## WHAT YOU SHOULD DO
Exactly the lines from the start of the data below through the line that contains "scene.camera = cam" are to be copied, with pictures left out.

## DATA RECORDS

— begin —

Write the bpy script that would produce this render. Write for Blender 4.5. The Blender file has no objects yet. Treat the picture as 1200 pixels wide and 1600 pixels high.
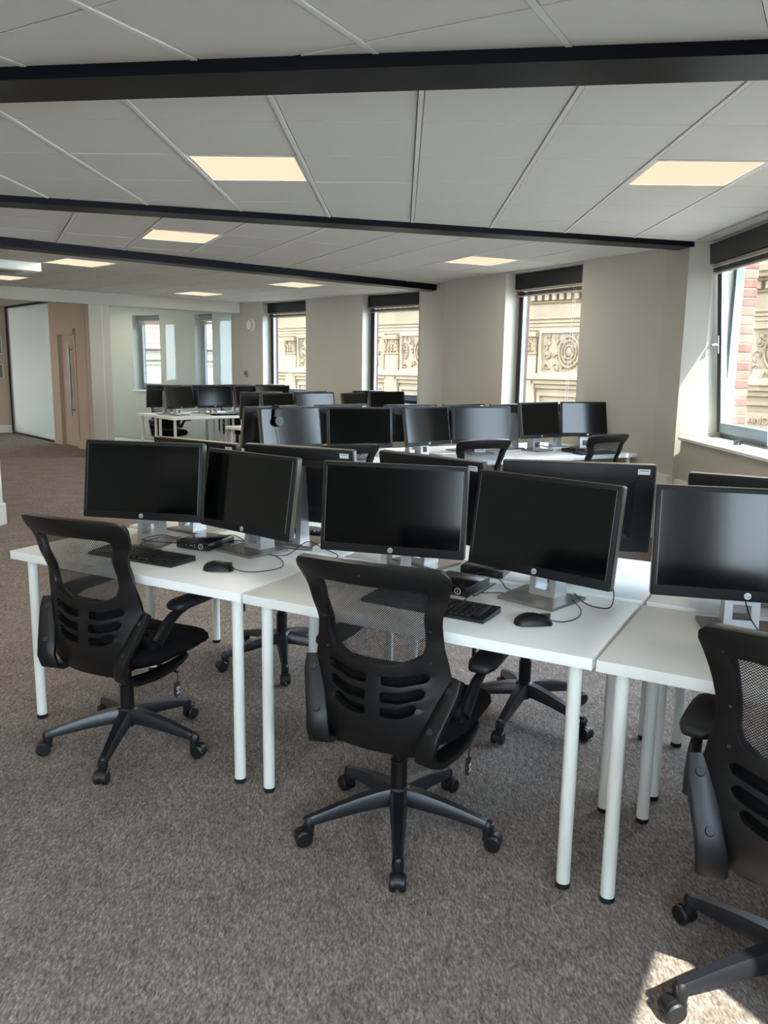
import bpy, bmesh, math, random
from mathutils import Vector, Matrix
from mathutils.geometry import delaunay_2d_cdt

random.seed(7)
scene = bpy.context.scene
col = scene.collection

# ------------------------------------------------------------------ camera
F_PX, PITCH, ROLL, CAM_H = 1271.04, 0.1787, 0.0154, 1.516
_up0 = Vector((0, math.sin(PITCH), math.cos(PITCH)))
_fw = Vector((0, math.cos(PITCH), -math.sin(PITCH)))
_rt = Vector((1, 0, 0)) * math.cos(ROLL) + _up0 * math.sin(ROLL)
_up = Vector((-1, 0, 0)) * math.sin(ROLL) + _up0 * math.cos(ROLL)
cd = bpy.data.cameras.new('camera')
cd.sensor_fit = 'VERTICAL'
cd.sensor_height = 36.0
cd.lens = F_PX * 36.0 / 1600.0
cd.clip_start, cd.clip_end = 0.05, 200
cam = bpy.data.objects.new('camera', cd)
col.objects.link(cam)
cam.matrix_world = Matrix(((_rt.x, _up.x, -_fw.x, 0), (_rt.y, _up.y, -_fw.y, 0), (_rt.z, _up.z, -_fw.z, CAM_H), (0, 0, 0, 1)))
scene.camera = cam

# ------------------------------------------------------------------ world, sun, exposure
SUN_L = Vector((-0.40, 0.75, -0.95)).normalized()
SUN_STRENGTH, SKY_STRENGTH, EXPOSURE = 9.0, 9.0, 1.29
PANEL_GLOW, PANEL_LIGHT = 0.42, 6.0
w = bpy.data.worlds.new('sky')
scene.world = w
w.use_nodes = True
wt = w.node_tree
wt.nodes.clear()
_bg = wt.nodes.new('ShaderNodeBackground')
_out = wt.nodes.new('ShaderNodeOutputWorld')
_tc = wt.nodes.new('ShaderNodeTexCoord')
_sep = wt.nodes.new('ShaderNodeSeparateXYZ')
_rmp = wt.nodes.new('ShaderNodeValToRGB')
_rmp.color_ramp.elements[0].position = 0.0
_rmp.color_ramp.elements[0].color = (0.80, 0.89, 1.0, 1)
_rmp.color_ramp.elements[1].position = 0.9
_rmp.color_ramp.elements[1].color = (0.55, 0.72, 1.0, 1)
wt.links.new(_tc.outputs['Generated'], _sep.inputs[0])
wt.links.new(_sep.outputs['Z'], _rmp.inputs[0])
wt.links.new(_rmp.outputs[0], _bg.inputs['Color'])
_bg.inputs['Strength'].default_value = SKY_STRENGTH
wt.links.new(_bg.outputs[0], _out.inputs[0])

sd = bpy.data.lights.new('sun', 'SUN')
sd.energy = SUN_STRENGTH
sd.angle = math.radians(0.6)
sd.color = (1.0, 0.93, 0.82)
sun = bpy.data.objects.new('sun', sd)
col.objects.link(sun)
sun.rotation_euler = SUN_L.to_track_quat('-Z', 'Y').to_euler()
sun.location = (6, -8, 14)

vs = scene.view_settings
vs.view_transform = 'Standard'
vs.look = 'None'
vs.gamma = 1.0
vs.use_curve_mapping = False
vs.exposure = EXPOSURE
scene.cycles.use_denoising = True
scene.cycles.max_bounces = 10
scene.cycles.diffuse_bounces = 5
scene.cycles.transparent_max_bounces = 24
scene.cycles.sample_clamp_indirect = 6.0
scene.cycles.caustics_reflective = False
scene.cycles.caustics_refractive = False

# ------------------------------------------------------------------ helpers
def lin(c):
    return tuple((v / 12.92 if v <= 0.04045 else ((v + 0.055) / 1.055) ** 2.4) for v in [x / 255.0 for x in c])

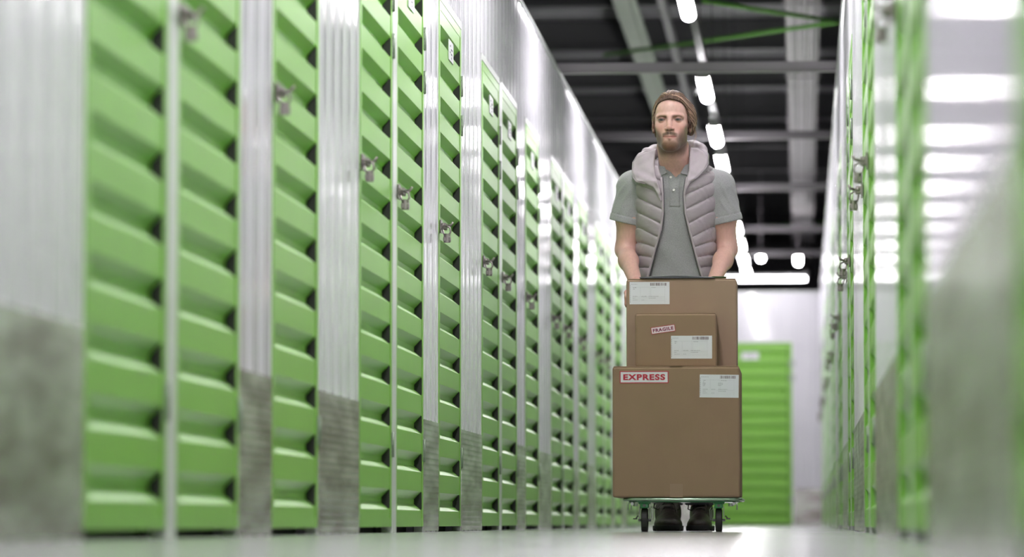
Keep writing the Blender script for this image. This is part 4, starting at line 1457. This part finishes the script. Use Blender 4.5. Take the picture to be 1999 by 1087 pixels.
    locks = [MB(), MB(), MB()]
    hz_ = np.array([-.02, .0, .025, .046, .062, .0705, .078, .0825]); hw_ = np.array([.071, .068, .0665, .062, .052, .042, .022, .0])
    arc = np.concatenate([[0], np.cumsum(np.hypot(np.diff(hz_), np.diff(hw_)))])
    for k in range(900):
        sd = 1 if rs.rand() < .56 else -1
        u = rs.rand() ** .8 * arc[-1]
        z0 = np.interp(u, arc, hz_) + rs.uniform(0, .003); x0 = sd * (np.interp(u, arc, hw_) + rs.uniform(-.001, .003))
        q = max(0.02, 1 - (x0 / .0775) ** 2 - ((z0 - .03) / .0835) ** 2)
        d0 = np.array((x0, -.098 * q ** .5, z0 - .030)); d0 /= np.linalg.norm(d0)
        d1 = np.array((.012 + sd * .012 + rs.uniform(-.01, .01), .085, -.035 + rs.uniform(-.02, .01) - (.012 if sd > 0 else 0))); d1 /= np.linalg.norm(d1)
        om = math.acos(max(-.9999, min(.9999, float(d0 @ d1))))
        t0 = 0.0 if rs.rand() < .5 else rs.uniform(0, .45)
        ts = np.linspace(t0, min(1, t0 + rs.uniform(.45, .9)), 11)
        D = (np.sin((1 - ts) * om)[:, None] * d0 + np.sin(ts * om)[:, None] * d1) / math.sin(om)
        D[:, 2] += sd * 0 + rs.uniform(-.05, .05) * np.sin(ts * math.pi)
        D[:, 0] += rs.uniform(-.05, .05) * np.sin(ts * 5)
        D /= np.linalg.norm(D, axis=1)[:, None]
        r = surf_r(D)
        r = np.convolve(np.concatenate([[r[0]], r, [r[-1]]]), [.25, .5, .25], 'valid')
        lift = rs.uniform(-.0002, .0018) + (.0035 * rs.rand() * np.exp(-(x0 / .035) ** 2) * np.sin(np.linspace(0.6, math.pi, 11))) + .0022 * max(0, rs.rand() - .75) * np.sin(np.linspace(0, math.pi, 11))
        pts = [hl(cen + D[i] * (r[i] + (lift if np.isscalar(lift) else lift[i]))) for i in range(11)]
        w = rs.uniform(.0007, .0016)
        wid = [w * (.35 + .65 * math.sin(math.pi * min(1, (i + 1.2) / 10))) for i in range(11)]
        locks[int(rs.choice(3, p=(.33, .42, .25)))].tube(pts, wid, seg=5)
    for L_, t_ in zip(locks, tints):
        lo_ = L_.build('hair_lock', t_, o); lo_['kind'] = 'stuff'
    # loose strands
    rnd = random.Random(5)
    mb = MB()
    for k in range(18):
        s = 1
        z0 = rnd.uniform(.0, .06); 
        p = [(s * .072, rnd.uniform(.0, .04), z0)]
        bx = rnd.uniform(.010, .020)
        p.append((s * (.078 + bx * .5), p[0][1] + .01, z0 - .03))
        p.append((s * (.076 + bx), p[0][1] + .02, z0 - .065))
        p.append((s * (.070 + bx * .4), p[0][1] + .03, z0 - .095))
        mb.tube([hl(q) for q in p], [.0004, .0004, .0004, .0002], seg=4)
    for k in range(22):
        a = rnd.uniform(-1.0, 1.2)
        y = rnd.uniform(-.03, .05)
        r = .110
        mb.tube([hl((math.sin(a) * .072, y, .03 + math.cos(a) * .078)), hl((math.sin(a) * .080, y + .02, .03 + math.cos(a) * .088)), hl((math.sin(a + .2) * .081, y + .05, .03 + math.cos(a + .2) * .088))], [.0006, .0005, .0003], seg=4)
    mb.build('loose_strands', M['hair'], o)
    return o

def build_trousers(person):
    f = Field(axis_pts([(-.27, .28, .006)]), axis_pts([(-.16, .28, .006)]), axis_pts([(.07, .98, .007)]))
    f.add(stack([(.78, 0, .10, .150, .115), (.86, 0, .10, .172, .122), (.95, 0, .088, .165, .116)], 2.2))
    for hip, knee, ank in (((-.095, .10, .86), (-.080, .03, .50), (-.036, .015, .105)), ((.097, .10, .86), (.110, .09, .50), (.085, .135, .105))):
        f.add(cap(hip, knee, .100, .078), .05); f.add(cap(knee, ank, .078, .058), .04)
    f.add(rbox((.188, .08, .67), (.030, .07, .085), .015), .012)            # cargo pockets
    f.add(rbox((-.170, .08, .67), (.024, .07, .085), .015), .012)
    f.op(lambda X, Y, Z: -.004 * np.sin(Z * 60 + X * 20 + 2 * np.sin(Y * 30)) * np.clip((.9 - Z) / .3, 0, 1), None, 0, 'off')
    f.op(lambda X, Y, Z: Z - .104 + 0 * X, None, .004, 'cut')
    return field_object('trousers', f, M['trousers'], person)

def build_shoe(person, cx, toe_y, yaw_):
    """boot with its toe towards the camera"""
    f = Field(axis_pts([(-.075, .075, .003)]), axis_pts([(-.05, .34, .004)]), axis_pts([(-.004, .18, .003)]))
    f.add(ell((0, .060, .024), (.050, .062, .034)))
    f.add(cap((0, .09, .040), (0, .17, .080), .034, .036), .03)
    f.add(cap((0, .15, .055), (0, .24, .055), .042, .038), .03)
    f.add(cap((0, .17, .09), (0, .20, .145), .036, .040), .03)
    f.op(lambda X, Y, Z: Z - .014 + 0 * X, None, .003, 'cut')
    f.op(lambda X, Y, Z: -(Z - .155) + 0 * X, None, 0, 'cut')
    f.cut(cap((0, .19, .13), (0, .20, .20), .037, .037))
    f.op(lambda X, Y, Z: .0016 * np.exp(-((Y - .075 - Z * .3) / .003) ** 2) + .0012 * np.exp(-((np.abs(X) - .024) / .002) ** 2) * (Y > .08) * (Z > .06), None, 0, 'off')
    o = field_object('shoe', f, M['shoe'], person)
    s = Field(axis_pts([(-.075, .075, .003)]), axis_pts([(-.05, .34, .004)]), axis_pts([(-.006, .05, .003)]))
    s.add(ell((0, .062, .012), (.053, .066, .06))); s.add(rbox((0, .16, .012), (.042, .10, .05), .03), .03); s.add(ell((0, .235, .012), (.043, .045, .05)), .02)
    s.op(lambda X, Y, Z: np.maximum(Z - .0215 - .004 * (Y < .03), .001 - Z) + 0 * X, None, 0, 'and')
    s.op(lambda X, Y, Z: np.maximum(np.abs(((Y * 1.0) % .022) - .011) - .004, Z - .008) + 0 * X, None, 0, 'cut')
    field_object('sole', s, M['sole'], o)
    m = MB()
    for k in range(4):
        y = .105 + .019 * k; z = .088 + .017 * k
        w = .021
        m.tube([(-w, y + .004, z - .006), (-w * .5, y - .006, z + .004), (w * .5, y + .002, z + .006), (w, y + .014, z - .002)], .0024, seg=6)
        m.tube([(w, y + .004, z - .006), (w * .5, y - .006, z + .004), (-w * .5, y + .002, z + .006), (-w, y + .014, z - .002)], .0024, seg=6)
    lo = [(-.004, .155, .136), (-.028, .128, .128), (-.048, .118, .108), (-.050, .118, .088), (-.036, .120, .082), (-.018, .135, .105), (-.004, .150, .132)]
    m.tube(lo, .0024, seg=6)
    m.tube([(x * -.8, y, z - .004) for x, y, z in lo], .0024, seg=6)
    m.tube([(.0, .150, .134), (.022, .112, .104), (.028, .098, .074)], .0022, seg=6)
    m.build('lace', M['lace'], o)
    o.location = (cx, toe_y, 0)
    o.rotation_euler = (0, 0, yaw_)
    return o

person = build_body()
tag(person, 'bearded person in a grey polo shirt and padded vest pushing the loaded trolley', 'person')
build_shirt(person)
build_vest(person)
build_hair(person)
build_trousers(person)
build_shoe(person, -.026, -.20, 0.04).scale = (1.12, 1.05, 1.05)
build_shoe(person, .086, -.03, -.06)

— end —

## EXERCISE OUTPUT
Write the bpy script that would produce this render. Write for Blender 4.5. The Blender file has no objects yet. Treat the picture as 1200 pixels wide and 1600 pixels high.
import bpy, bmesh, math, random
from mathutils import Vector, Matrix
from mathutils.geometry import delaunay_2d_cdt

random.seed(7)
scene = bpy.context.scene
col = scene.collection

# ------------------------------------------------------------------ camera
F_PX, PITCH, ROLL, CAM_H = 1271.04, 0.1787, 0.0154, 1.516
_up0 = Vector((0, math.sin(PITCH), math.cos(PITCH)))
_fw = Vector((0, math.cos(PITCH), -math.sin(PITCH)))
_rt = Vector((1, 0, 0)) * math.cos(ROLL) + _up0 * math.sin(ROLL)
_up = Vector((-1, 0, 0)) * math.sin(ROLL) + _up0 * math.cos(ROLL)
cd = bpy.data.cameras.new('camera')
cd.sensor_fit = 'VERTICAL'
cd.sensor_height = 36.0
cd.lens = F_PX * 36.0 / 1600.0
cd.clip_start, cd.clip_end = 0.05, 200
cam = bpy.data.objects.new('camera', cd)
col.objects.link(cam)
cam.matrix_world = Matrix(((_rt.x, _up.x, -_fw.x, 0), (_rt.y, _up.y, -_fw.y, 0), (_rt.z, _up.z, -_fw.z, CAM_H), (0, 0, 0, 1)))
scene.camera = cam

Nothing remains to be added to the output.